**Written problem**:
Leave out the pictures, and retype only the lines from the beginning of the material through the line that contains "bg.inputs['Strength'].default_value = 0.10", including both.

** begin **

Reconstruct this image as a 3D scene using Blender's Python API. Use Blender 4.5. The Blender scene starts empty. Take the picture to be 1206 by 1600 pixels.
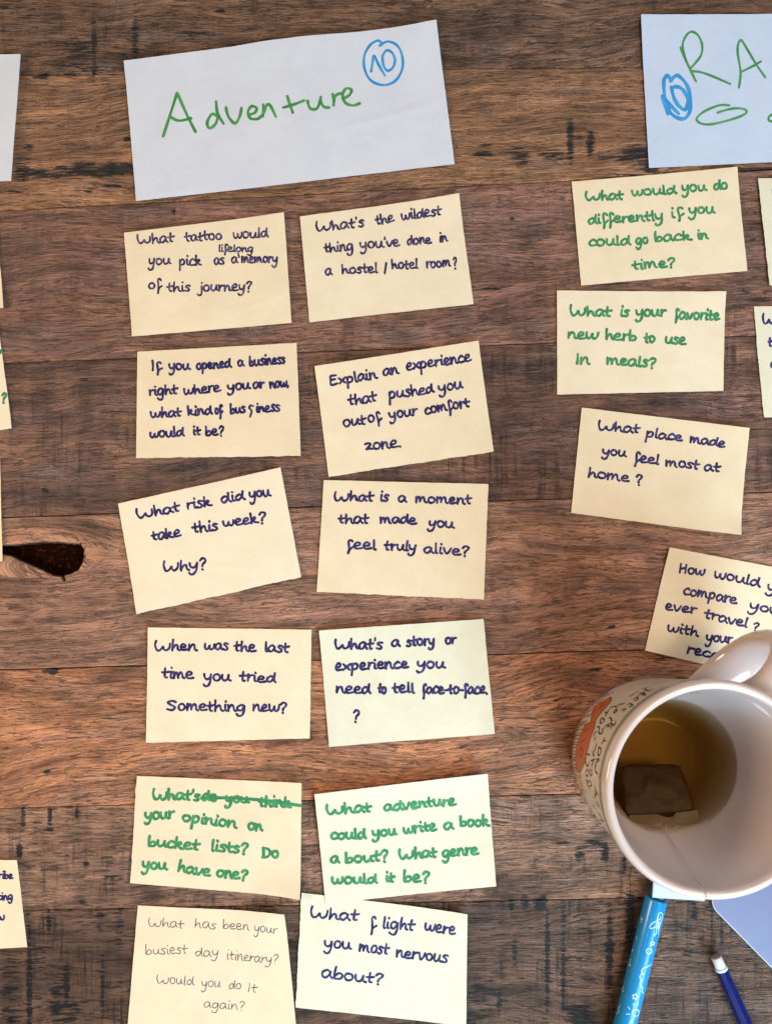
import bpy, bmesh, math, random
import numpy as np
from mathutils import Vector, noise as mnoise

# ------------------------------------------------------------------ scale
# The table top is laid out in "units" of 0.38 mm: x to the right, y down the
# table; Z is up.  The camera hangs D units above the table.
S = 0.00038
D = 1173.0
CX, CY = 575.0, 955.0      # the table point straight below the camera
VX, VY = 603.0, 800.0                 # the table line through the middle of the view
def W(x, y, z=0.0):
    return ((x - CX) * S, (CY - y) * S, z * S)

scene = bpy.context.scene
col = scene.collection
# ------------------------------------------------------------------ camera
cam = bpy.data.cameras.new('camera')
cam_o = bpy.data.objects.new('camera', cam)
col.objects.link(cam_o)
cam_o.location = (0, 0, D * S)
cam.sensor_fit = 'HORIZONTAL'
cam.sensor_width = 36.0
cam.lens = 18.0 / (603.0 / D)
cam.shift_x = (VX - CX) / 1206.0
cam.shift_y = (CY - VY) / 1206.0
cam.clip_start = 0.01
cam.clip_end = 50
cam.dof.use_dof = True
cam.dof.focus_distance = D * S - 0.004
cam.dof.aperture_fstop = 11
scene.camera = cam_o
# ------------------------------------------------------------------ room light
world = bpy.data.worlds.new('World')
scene.world = world
world.use_nodes = True
bg = world.node_tree.nodes['Background']
bg.inputs['Color'].default_value = (1.0, 0.86, 0.72, 1)
bg.inputs['Strength'].default_value = 0.10

def area(name, loc, target, size, size_y, power, color):
    l = bpy.data.lights.new(name, 'AREA')
    l.shape = 'RECTANGLE'; l.size = size; l.size_y = size_y
    l.energy = power; l.color = color
    o = bpy.data.objects.new(name, l); col.objects.link(o)
    o.location = loc
    d = Vector(target) - Vector(loc)
    o.rotation_euler = d.to_track_quat('-Z', 'Y').to_euler()
    return o
def bulb(name, loc, power, radius, color):
    l = bpy.data.lights.new(name, 'POINT')
    l.energy = power; l.shadow_soft_size = radius; l.color = color
    o = bpy.data.objects.new(name, l); col.objects.link(o)
    o.location = loc
    return o
area('window_light', (0.42, -0.70, 0.46), (0.15, -0.16, 0), 0.5, 0.7, 14.5, (0.58, 0.82, 1.0))
area('far_window_light', (0.85, 1.05, 0.80), (0.15, 0.2, 0), 0.7, 0.7, 6.5, (0.58, 0.78, 1.0))
area('ceiling_lamp_light', (0.60, 0.02, 1.28), (0.0, 0.05, 0), 0.4, 0.4, 9.5, (1.0, 0.76, 0.54))
area('side_lamp_light', (-0.86, -0.02, 0.46), (-0.15, 0.05, 0), 0.3, 0.3, 6.0, (1.0, 0.74, 0.50))
for i, (p, e) in enumerate([((-0.30, -0.32, 1.1), 0.9), ((-0.42, -0.12, 1.15), 0.9),
                            ((-0.55, -0.42, 1.2), 0.9), ((0.35, 0.62, 1.2), 0.9)]):
    bulb('string_bulb_light', p, e, 0.013, (1.0, 0.58, 0.25))
scene.view_settings.view_transform = 'Standard'
scene.view_settings.look = 'None'
scene.view_settings.exposure = 0.0
scene.view_settings.gamma = 1.0
scene.view_settings.use_curve_mapping = False
scene.cycles.max_bounces = 8
scene.cycles.caustics_reflective = False
scene.cycles.use_denoising = True

# ------------------------------------------------------------------ helpers
def srgb(r, g, b):
    def f(c):
        c /= 255.0
        return c / 12.92 if c <= 0.04045 else ((c + 0.055) / 1.055) ** 2.4
    return (f(r), f(g), f(b), 1.0)

def link_mesh(name, verts, faces, mats, parent=None, smooth=False, fmat=None):
    me = bpy.data.meshes.new(name)
    me.from_pydata(verts, [], faces)
    for m in (mats if isinstance(mats, (list, tuple)) else [mats]):
        me.materials.append(m)
    if fmat is not None:
        me.polygons.foreach_set('material_index', fmat)
    if smooth:
        me.polygons.foreach_set('use_smooth', [True] * len(me.polygons))
    me.update()
    o = bpy.data.objects.new(name, me)
    col.objects.link(o)
    if parent is not None:
        o.parent = parent
        o.matrix_parent_inverse = parent.matrix_world.inverted()
    return o

def empty(name, loc, label, cat, group=None):
    o = bpy.data.objects.new(name, None)
    o.empty_display_size = 0.01
    col.objects.link(o)
    o.location = loc
    bpy.context.view_layer.update()
    o['label'] = label; o['category'] = cat
    if group: o['group'] = group
    return o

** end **

**Output below**:
Reconstruct this image as a 3D scene using Blender's Python API. Use Blender 4.5. The Blender scene starts empty. Take the picture to be 1206 by 1600 pixels.
import bpy, bmesh, math, random
import numpy as np
from mathutils import Vector, noise as mnoise

# ------------------------------------------------------------------ scale
# The table top is laid out in "units" of 0.38 mm: x to the right, y down the
# table; Z is up.  The camera hangs D units above the table.
S = 0.00038
D = 1173.0
CX, CY = 575.0, 955.0      # the table point straight below the camera
VX, VY = 603.0, 800.0                 # the table line through the middle of the view
def W(x, y, z=0.0):
    return ((x - CX) * S, (CY - y) * S, z * S)

scene = bpy.context.scene
col = scene.collection
# ------------------------------------------------------------------ camera
cam = bpy.data.cameras.new('camera')
cam_o = bpy.data.objects.new('camera', cam)
col.objects.link(cam_o)
cam_o.location = (0, 0, D * S)
cam.sensor_fit = 'HORIZONTAL'
cam.sensor_width = 36.0
cam.lens = 18.0 / (603.0 / D)
cam.shift_x = (VX - CX) / 1206.0
cam.shift_y = (CY - VY) / 1206.0
cam.clip_start = 0.01
cam.clip_end = 50
cam.dof.use_dof = True
cam.dof.focus_distance = D * S - 0.004
cam.dof.aperture_fstop = 11
scene.camera = cam_o
# ------------------------------------------------------------------ room light
world = bpy.data.worlds.new('World')
scene.world = world
world.use_nodes = True
bg = world.node_tree.nodes['Background']
bg.inputs['Color'].default_value = (1.0, 0.86, 0.72, 1)
bg.inputs['Strength'].default_value = 0.10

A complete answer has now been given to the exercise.